It´s then probably more unlikely to get certain alliances, even if we also have "baseline antagonism", if we see it as the modifier for different / same religion. This sounds like that - but more detailed, as it´s based on more stuff.
I´m not on speed with the development of EU5, as i usually wait some years after release to see how it works out, so i don´t know what they mean with "societal values". In EU4 most AI countries have world domination whatever it costs as their only societal value, and those who don´t have this, will be erased from the planet...
I also think the ai "acting against our interests" might be a thing? The ai in EU4 is a bit self-absorbed, I don't think it would really consider what other nation's interests may be (they don't do things like guarantee the independence of a weaker nation to stop your expansion like they do in HoI; no idea if or should they do it in EU5)
(I´m usually more curious how the AI would handle more complex systems, so i´m not really enthusiastic about features, which sound better, or more interesting, or more flexible, on paper.)
The AI often forms alliance hugboxes that last for a very long time because it can't find a way to overcome them (skilled players get around them with ease, of course). But if the AI has built-in antagonisms to nations with different societal values (the new sliders), cultures, governments, language, and so on, these hugboxes will be less likely than in the current system.
Obviously, until I see the game in action, this is just speculation.
Like the AI is only a code. If this is the case - do that. That´s about it. Even some machine learning AI does nothing different - the only difference is that it would try all possible moves in all possible orders - and then sort them by success chance. Which again results in: If this is the case - do that. Like the hardware only functions with on and off. There´s nothing in between.

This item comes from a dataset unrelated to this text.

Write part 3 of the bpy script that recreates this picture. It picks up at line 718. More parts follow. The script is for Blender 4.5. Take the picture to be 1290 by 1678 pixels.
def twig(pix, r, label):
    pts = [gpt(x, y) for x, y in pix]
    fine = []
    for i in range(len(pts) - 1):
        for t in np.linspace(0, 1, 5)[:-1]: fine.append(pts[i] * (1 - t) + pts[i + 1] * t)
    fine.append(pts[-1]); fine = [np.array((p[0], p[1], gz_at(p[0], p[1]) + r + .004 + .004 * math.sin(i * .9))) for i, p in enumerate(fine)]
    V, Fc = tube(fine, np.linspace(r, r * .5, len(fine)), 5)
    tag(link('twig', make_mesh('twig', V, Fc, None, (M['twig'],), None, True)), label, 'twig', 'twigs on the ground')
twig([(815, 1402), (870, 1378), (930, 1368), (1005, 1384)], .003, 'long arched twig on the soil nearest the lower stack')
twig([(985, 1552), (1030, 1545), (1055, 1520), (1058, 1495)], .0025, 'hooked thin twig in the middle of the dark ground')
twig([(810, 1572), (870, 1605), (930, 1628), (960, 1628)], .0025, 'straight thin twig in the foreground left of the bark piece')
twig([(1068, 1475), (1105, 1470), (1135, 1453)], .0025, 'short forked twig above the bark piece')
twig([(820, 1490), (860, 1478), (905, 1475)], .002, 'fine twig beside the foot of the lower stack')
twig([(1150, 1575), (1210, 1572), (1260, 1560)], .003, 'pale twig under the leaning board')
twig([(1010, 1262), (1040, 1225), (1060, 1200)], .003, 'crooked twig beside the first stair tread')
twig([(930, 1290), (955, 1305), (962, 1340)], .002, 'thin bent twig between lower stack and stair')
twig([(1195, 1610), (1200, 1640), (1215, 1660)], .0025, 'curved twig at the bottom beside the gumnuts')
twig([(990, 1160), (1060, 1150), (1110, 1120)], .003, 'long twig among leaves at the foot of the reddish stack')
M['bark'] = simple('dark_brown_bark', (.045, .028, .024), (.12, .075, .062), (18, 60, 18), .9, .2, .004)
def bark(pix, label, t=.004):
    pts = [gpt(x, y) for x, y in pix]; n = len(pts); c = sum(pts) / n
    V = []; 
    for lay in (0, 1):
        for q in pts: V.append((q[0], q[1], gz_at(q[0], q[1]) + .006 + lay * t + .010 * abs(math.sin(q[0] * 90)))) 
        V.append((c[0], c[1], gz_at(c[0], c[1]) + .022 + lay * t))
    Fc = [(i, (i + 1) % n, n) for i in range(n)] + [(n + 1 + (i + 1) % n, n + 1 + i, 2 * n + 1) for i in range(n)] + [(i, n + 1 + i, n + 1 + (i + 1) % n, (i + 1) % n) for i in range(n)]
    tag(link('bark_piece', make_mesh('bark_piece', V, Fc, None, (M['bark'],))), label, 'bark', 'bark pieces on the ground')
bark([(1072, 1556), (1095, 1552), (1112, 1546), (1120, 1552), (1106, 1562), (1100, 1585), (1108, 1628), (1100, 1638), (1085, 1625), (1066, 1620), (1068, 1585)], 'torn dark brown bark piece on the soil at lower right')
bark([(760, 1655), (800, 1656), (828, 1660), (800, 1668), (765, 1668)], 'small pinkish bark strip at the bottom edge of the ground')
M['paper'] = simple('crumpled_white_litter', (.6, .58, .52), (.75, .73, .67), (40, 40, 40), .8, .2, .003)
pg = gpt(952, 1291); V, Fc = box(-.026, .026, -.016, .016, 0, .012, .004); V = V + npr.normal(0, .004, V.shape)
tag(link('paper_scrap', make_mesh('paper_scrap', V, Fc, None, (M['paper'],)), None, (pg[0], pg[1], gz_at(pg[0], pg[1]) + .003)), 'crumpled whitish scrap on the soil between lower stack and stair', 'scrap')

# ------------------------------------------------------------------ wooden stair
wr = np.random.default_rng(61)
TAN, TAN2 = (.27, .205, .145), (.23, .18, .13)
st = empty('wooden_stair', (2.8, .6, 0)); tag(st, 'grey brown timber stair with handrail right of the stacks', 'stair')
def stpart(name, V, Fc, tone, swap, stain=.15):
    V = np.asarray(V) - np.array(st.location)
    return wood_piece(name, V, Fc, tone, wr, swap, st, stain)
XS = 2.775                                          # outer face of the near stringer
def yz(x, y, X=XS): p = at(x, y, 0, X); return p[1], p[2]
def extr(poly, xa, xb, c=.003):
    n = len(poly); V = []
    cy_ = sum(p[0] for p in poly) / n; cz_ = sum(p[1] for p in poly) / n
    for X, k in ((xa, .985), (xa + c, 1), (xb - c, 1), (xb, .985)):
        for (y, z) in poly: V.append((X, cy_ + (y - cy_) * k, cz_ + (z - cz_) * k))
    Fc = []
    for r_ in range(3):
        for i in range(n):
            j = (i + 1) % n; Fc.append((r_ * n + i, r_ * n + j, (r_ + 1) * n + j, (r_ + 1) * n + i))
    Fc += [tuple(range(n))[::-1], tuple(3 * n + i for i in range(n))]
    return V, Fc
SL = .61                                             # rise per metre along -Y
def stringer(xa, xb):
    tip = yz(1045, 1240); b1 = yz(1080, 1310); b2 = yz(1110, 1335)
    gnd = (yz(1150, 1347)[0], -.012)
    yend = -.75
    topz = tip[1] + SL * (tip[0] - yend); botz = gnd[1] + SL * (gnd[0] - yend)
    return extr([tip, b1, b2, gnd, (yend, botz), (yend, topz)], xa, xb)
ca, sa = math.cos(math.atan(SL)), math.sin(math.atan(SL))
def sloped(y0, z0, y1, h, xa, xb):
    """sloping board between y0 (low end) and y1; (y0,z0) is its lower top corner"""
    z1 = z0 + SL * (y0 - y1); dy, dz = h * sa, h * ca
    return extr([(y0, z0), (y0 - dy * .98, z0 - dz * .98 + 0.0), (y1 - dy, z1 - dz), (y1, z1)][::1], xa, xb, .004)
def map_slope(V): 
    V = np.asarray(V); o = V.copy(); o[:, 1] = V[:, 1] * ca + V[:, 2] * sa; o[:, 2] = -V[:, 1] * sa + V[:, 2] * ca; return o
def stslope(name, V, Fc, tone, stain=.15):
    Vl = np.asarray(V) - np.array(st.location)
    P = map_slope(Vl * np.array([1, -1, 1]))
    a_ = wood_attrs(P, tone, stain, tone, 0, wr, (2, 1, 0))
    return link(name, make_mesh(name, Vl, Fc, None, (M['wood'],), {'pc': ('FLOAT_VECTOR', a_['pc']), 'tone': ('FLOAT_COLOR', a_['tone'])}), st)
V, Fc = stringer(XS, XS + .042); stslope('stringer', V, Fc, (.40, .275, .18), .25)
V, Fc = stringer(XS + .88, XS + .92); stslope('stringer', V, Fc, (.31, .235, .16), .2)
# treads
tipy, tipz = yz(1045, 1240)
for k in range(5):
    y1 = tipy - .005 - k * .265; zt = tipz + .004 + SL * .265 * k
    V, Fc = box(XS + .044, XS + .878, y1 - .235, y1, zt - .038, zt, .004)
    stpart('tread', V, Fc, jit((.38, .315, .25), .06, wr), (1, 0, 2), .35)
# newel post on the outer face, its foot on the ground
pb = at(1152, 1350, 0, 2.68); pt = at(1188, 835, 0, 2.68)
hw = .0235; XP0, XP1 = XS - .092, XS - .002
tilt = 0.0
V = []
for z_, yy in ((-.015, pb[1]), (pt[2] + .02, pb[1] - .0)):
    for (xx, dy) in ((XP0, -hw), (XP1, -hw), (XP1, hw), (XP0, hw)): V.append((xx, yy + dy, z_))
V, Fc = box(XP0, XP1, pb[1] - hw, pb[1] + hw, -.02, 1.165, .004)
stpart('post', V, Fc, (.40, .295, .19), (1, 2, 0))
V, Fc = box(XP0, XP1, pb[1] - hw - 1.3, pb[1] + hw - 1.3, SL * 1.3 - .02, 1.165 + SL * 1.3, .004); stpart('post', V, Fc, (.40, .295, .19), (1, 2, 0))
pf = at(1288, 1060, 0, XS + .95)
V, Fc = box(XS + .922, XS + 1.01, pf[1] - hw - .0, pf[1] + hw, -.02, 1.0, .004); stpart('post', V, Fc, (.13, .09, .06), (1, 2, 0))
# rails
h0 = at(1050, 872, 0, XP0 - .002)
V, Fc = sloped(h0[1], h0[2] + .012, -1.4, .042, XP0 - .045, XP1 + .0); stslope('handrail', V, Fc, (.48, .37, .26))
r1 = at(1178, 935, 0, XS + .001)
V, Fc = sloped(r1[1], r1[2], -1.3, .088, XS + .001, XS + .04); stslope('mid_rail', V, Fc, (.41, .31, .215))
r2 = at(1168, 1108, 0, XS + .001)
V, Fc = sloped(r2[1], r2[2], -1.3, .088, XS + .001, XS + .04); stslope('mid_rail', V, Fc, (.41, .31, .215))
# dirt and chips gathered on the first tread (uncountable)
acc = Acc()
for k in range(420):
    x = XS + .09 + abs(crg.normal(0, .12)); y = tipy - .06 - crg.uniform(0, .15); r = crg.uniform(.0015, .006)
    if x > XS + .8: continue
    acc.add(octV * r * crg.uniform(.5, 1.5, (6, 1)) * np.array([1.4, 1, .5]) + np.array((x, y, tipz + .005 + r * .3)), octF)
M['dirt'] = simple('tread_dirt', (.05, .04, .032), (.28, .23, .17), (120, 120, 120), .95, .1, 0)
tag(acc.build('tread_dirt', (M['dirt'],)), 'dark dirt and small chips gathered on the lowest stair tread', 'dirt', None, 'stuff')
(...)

I don´t imagine that the AI in EU5 would "feel more lifelike" - for me it would be good enough if it´s able to somehow play the game. In EU4 it´s somehow able to play it, which is why we spend many hours in it i guess. (and the amount of achievements)
Haven´t thought of this.
Anyway, for me this confirms game will be released late this year, November probably.
But i for myself rather wait some two years after the release, to see how it is like. I was super disappointed by Stellaris, and that the AI couldn´t play it - even after waiting some time to buy it as i (mostly) never buy a game at release . (actually "mostly", because i bought one early access game - which means i technically bought it before the release, but was also disappointed by Bannerlord)
Me when I'm like: "but quantity is a quality of its own"
Everyone: "shut up Pepper Stalin"
This is what it made me think, too, that perhaps what they're getting at is that the undercurrent and hidden modifiers which affect the spread of AE as it's implemented in EU4 (such as religion, culture, etc) will instead be more malleable and affected by things like the extent of good relations with various countries of those demographics and the duration of time those relations have been maintained. So for example, a Muslim country which has gone out of their way to maintain good diplomatic relations with a million Catholic HRE princes would find that all of those German Catholics won't be as mad at them over them taking over Malta as they might otherwise be.